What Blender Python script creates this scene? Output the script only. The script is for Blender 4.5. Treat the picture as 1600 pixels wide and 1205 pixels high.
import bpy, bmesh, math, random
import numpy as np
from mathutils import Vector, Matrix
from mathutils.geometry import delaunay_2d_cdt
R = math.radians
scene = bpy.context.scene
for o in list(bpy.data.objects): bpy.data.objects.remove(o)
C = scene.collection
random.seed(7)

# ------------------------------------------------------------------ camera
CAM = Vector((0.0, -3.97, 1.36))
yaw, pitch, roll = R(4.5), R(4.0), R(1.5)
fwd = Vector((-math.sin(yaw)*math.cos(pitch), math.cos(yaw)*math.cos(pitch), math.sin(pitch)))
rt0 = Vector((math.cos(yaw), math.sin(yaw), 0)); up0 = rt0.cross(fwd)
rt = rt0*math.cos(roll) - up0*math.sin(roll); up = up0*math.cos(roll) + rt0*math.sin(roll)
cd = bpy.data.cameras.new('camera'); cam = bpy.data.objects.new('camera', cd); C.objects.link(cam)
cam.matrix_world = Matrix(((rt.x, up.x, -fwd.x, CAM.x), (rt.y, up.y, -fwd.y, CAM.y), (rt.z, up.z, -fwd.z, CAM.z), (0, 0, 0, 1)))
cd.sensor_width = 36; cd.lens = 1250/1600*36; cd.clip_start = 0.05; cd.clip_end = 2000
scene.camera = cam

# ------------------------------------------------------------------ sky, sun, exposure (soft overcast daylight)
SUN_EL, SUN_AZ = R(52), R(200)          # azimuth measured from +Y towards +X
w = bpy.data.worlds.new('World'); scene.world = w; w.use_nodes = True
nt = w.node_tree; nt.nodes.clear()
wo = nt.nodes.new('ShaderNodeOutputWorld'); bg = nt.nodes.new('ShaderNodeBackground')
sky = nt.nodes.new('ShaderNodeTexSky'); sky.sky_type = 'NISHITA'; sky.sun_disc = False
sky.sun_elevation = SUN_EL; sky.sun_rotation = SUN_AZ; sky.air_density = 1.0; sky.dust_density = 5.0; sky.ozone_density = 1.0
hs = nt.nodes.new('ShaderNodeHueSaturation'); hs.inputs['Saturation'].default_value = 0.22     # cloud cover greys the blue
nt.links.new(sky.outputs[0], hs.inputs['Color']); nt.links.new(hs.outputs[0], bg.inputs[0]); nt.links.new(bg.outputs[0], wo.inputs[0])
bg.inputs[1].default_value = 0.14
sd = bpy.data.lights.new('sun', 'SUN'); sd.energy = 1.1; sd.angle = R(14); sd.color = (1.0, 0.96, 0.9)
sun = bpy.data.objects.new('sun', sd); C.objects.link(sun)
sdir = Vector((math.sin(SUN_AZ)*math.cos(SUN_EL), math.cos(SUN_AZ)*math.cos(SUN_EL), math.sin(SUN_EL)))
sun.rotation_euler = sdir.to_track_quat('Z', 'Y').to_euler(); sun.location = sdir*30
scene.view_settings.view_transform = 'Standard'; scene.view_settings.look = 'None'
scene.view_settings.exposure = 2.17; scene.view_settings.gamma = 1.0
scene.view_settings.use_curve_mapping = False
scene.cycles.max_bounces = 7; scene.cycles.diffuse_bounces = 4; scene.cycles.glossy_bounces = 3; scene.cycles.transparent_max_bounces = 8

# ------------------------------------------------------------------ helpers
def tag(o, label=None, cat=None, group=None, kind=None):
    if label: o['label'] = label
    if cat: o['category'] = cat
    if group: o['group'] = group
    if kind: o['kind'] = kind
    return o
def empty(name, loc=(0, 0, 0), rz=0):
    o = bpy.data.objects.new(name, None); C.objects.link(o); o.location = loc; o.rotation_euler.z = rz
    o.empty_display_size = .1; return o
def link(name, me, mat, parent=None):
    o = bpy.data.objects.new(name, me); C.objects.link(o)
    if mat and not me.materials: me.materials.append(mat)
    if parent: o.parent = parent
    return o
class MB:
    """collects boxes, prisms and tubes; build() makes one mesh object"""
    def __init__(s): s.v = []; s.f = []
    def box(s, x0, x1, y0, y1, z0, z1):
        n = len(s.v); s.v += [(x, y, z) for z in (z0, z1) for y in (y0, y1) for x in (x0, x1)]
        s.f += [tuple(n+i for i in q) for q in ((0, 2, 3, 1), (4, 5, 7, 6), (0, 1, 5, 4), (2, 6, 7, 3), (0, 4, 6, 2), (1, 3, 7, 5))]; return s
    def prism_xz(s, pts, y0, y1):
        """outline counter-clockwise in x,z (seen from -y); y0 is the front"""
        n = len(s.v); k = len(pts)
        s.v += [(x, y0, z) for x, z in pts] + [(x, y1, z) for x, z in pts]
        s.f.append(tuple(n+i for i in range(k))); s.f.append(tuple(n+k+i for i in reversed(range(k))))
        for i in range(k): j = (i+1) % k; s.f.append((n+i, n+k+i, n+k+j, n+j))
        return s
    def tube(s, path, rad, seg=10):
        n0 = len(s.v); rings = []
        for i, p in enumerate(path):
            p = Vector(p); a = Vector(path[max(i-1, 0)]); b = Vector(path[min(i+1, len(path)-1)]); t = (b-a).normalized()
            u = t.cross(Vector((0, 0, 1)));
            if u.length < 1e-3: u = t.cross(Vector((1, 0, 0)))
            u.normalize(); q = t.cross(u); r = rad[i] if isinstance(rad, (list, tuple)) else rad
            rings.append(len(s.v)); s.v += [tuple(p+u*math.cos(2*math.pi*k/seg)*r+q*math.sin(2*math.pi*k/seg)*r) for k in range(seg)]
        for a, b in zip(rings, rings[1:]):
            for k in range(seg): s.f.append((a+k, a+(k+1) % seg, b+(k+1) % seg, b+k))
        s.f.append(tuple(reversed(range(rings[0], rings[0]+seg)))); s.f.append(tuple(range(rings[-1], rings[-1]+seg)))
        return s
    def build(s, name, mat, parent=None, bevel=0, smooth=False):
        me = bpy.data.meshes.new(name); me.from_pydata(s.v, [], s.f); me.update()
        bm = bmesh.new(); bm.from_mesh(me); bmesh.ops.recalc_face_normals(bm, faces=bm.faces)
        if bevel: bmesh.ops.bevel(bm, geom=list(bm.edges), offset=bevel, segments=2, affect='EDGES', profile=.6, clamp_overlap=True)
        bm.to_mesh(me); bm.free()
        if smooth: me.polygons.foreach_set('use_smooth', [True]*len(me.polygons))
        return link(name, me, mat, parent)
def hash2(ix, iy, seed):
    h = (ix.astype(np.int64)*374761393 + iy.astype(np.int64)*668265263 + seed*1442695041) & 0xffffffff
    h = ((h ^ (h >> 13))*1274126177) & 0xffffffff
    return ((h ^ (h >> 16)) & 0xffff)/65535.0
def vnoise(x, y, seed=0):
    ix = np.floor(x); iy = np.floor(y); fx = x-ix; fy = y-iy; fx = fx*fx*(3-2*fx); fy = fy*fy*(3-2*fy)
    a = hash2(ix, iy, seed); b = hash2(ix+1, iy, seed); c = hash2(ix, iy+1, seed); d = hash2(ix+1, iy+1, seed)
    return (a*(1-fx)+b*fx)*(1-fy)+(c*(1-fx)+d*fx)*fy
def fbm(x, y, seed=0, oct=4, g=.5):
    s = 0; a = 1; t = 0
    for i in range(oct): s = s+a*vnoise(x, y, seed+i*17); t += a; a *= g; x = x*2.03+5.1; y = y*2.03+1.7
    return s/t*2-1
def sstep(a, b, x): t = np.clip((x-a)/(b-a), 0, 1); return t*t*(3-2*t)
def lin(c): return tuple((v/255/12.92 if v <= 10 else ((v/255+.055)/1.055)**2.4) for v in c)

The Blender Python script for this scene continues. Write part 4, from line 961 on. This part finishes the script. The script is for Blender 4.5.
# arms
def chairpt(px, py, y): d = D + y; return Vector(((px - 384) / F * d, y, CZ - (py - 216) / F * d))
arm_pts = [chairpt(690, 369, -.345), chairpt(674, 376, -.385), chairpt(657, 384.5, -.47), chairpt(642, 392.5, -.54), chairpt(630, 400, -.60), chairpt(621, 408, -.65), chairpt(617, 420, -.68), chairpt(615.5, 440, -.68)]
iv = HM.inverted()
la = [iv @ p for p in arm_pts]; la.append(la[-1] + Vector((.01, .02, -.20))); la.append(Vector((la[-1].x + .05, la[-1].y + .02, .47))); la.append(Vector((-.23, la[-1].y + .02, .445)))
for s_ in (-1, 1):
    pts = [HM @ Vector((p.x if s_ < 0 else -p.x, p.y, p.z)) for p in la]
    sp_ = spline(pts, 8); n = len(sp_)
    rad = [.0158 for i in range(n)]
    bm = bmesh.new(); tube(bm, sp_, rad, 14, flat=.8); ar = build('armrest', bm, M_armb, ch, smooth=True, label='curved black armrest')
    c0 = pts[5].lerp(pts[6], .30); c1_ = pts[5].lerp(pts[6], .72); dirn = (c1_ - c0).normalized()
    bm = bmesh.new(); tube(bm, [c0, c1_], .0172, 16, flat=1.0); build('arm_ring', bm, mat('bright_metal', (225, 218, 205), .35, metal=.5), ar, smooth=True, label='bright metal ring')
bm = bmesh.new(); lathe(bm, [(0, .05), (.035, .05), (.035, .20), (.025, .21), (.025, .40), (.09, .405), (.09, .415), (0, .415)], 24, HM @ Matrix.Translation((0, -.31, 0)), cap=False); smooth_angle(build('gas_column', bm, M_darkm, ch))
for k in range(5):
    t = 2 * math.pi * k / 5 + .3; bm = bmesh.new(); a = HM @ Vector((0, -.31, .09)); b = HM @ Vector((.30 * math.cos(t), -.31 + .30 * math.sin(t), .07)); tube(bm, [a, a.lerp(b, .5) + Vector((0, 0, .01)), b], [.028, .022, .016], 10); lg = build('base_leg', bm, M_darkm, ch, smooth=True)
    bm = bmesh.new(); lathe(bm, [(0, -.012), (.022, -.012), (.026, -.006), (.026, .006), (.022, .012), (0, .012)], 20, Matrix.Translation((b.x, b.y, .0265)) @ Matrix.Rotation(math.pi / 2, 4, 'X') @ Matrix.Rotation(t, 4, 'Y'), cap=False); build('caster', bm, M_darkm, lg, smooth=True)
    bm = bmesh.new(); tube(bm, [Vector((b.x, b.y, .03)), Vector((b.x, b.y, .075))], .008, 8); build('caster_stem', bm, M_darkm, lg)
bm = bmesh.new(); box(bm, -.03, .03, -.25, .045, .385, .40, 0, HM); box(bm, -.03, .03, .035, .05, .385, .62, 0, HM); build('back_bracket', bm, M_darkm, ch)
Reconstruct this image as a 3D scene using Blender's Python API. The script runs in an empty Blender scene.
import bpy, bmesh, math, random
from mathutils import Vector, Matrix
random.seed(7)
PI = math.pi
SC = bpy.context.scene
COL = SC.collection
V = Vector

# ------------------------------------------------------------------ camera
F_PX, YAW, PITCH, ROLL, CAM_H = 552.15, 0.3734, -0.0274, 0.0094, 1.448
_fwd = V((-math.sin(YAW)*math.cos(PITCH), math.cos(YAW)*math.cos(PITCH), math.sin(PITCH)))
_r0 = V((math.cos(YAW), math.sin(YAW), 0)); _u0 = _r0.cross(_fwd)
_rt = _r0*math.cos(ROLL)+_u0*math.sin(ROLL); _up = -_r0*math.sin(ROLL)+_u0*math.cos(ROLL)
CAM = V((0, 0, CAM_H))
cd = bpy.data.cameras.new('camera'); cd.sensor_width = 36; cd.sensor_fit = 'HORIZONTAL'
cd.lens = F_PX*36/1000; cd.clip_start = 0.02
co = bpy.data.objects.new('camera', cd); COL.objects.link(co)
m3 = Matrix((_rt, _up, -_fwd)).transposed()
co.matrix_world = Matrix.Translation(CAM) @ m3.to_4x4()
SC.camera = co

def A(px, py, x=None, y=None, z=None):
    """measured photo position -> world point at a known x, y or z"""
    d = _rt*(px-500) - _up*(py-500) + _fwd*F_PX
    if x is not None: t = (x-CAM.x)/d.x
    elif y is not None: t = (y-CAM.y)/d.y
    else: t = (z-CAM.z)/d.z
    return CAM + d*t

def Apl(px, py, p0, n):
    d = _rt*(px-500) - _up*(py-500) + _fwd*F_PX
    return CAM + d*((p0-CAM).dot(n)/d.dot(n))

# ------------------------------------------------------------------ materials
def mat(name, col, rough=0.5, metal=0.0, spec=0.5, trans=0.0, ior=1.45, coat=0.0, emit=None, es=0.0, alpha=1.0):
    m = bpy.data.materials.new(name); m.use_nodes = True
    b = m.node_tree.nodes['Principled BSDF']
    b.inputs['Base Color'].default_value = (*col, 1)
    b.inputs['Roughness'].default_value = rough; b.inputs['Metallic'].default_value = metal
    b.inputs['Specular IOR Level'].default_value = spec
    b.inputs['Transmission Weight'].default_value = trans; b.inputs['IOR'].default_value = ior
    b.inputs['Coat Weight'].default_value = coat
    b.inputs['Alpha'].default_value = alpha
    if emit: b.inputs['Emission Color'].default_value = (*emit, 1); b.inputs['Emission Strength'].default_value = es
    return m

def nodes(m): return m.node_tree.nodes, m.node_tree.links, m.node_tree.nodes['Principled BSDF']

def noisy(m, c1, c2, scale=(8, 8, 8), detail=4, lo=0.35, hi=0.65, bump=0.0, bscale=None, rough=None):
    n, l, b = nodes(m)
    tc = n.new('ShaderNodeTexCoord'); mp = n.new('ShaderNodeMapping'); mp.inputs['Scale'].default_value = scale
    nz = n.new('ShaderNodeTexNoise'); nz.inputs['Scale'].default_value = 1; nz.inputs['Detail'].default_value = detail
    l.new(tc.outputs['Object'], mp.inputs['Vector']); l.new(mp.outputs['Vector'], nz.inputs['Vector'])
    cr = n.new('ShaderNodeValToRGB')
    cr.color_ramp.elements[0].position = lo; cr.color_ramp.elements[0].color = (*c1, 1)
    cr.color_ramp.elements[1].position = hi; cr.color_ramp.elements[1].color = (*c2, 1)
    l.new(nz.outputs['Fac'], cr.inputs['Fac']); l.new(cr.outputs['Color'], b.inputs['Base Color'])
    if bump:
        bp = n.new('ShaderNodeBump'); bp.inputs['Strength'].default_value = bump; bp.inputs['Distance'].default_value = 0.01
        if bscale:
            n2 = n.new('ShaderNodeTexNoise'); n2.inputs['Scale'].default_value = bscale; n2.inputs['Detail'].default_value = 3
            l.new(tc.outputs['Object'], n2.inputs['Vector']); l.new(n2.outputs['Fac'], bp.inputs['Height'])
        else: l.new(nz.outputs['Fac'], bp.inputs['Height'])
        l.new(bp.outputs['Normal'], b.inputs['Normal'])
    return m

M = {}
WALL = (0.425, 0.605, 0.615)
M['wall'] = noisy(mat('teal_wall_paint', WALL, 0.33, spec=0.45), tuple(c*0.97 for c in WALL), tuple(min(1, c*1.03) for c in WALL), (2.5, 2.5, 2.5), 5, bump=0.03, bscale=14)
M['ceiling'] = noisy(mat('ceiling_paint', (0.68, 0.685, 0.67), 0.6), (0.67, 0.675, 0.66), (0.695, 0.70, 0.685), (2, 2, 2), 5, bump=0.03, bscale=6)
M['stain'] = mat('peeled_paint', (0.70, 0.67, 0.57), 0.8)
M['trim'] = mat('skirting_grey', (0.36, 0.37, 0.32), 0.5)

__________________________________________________

Task brief — Write out only the lines that run from the line containing "Reconstruct this image" through the line containing "SC.camera = co", both included, exactly as they appear above.

Output for this task —
Reconstruct this image as a 3D scene using Blender's Python API. The script runs in an empty Blender scene.
import bpy, bmesh, math, random
from mathutils import Vector, Matrix
random.seed(7)
PI = math.pi
SC = bpy.context.scene
COL = SC.collection
V = Vector

# ------------------------------------------------------------------ camera
F_PX, YAW, PITCH, ROLL, CAM_H = 552.15, 0.3734, -0.0274, 0.0094, 1.448
_fwd = V((-math.sin(YAW)*math.cos(PITCH), math.cos(YAW)*math.cos(PITCH), math.sin(PITCH)))
_r0 = V((math.cos(YAW), math.sin(YAW), 0)); _u0 = _r0.cross(_fwd)
_rt = _r0*math.cos(ROLL)+_u0*math.sin(ROLL); _up = -_r0*math.sin(ROLL)+_u0*math.cos(ROLL)
CAM = V((0, 0, CAM_H))
cd = bpy.data.cameras.new('camera'); cd.sensor_width = 36; cd.sensor_fit = 'HORIZONTAL'
cd.lens = F_PX*36/1000; cd.clip_start = 0.02
co = bpy.data.objects.new('camera', cd); COL.objects.link(co)
m3 = Matrix((_rt, _up, -_fwd)).transposed()
co.matrix_world = Matrix.Translation(CAM) @ m3.to_4x4()
SC.camera = co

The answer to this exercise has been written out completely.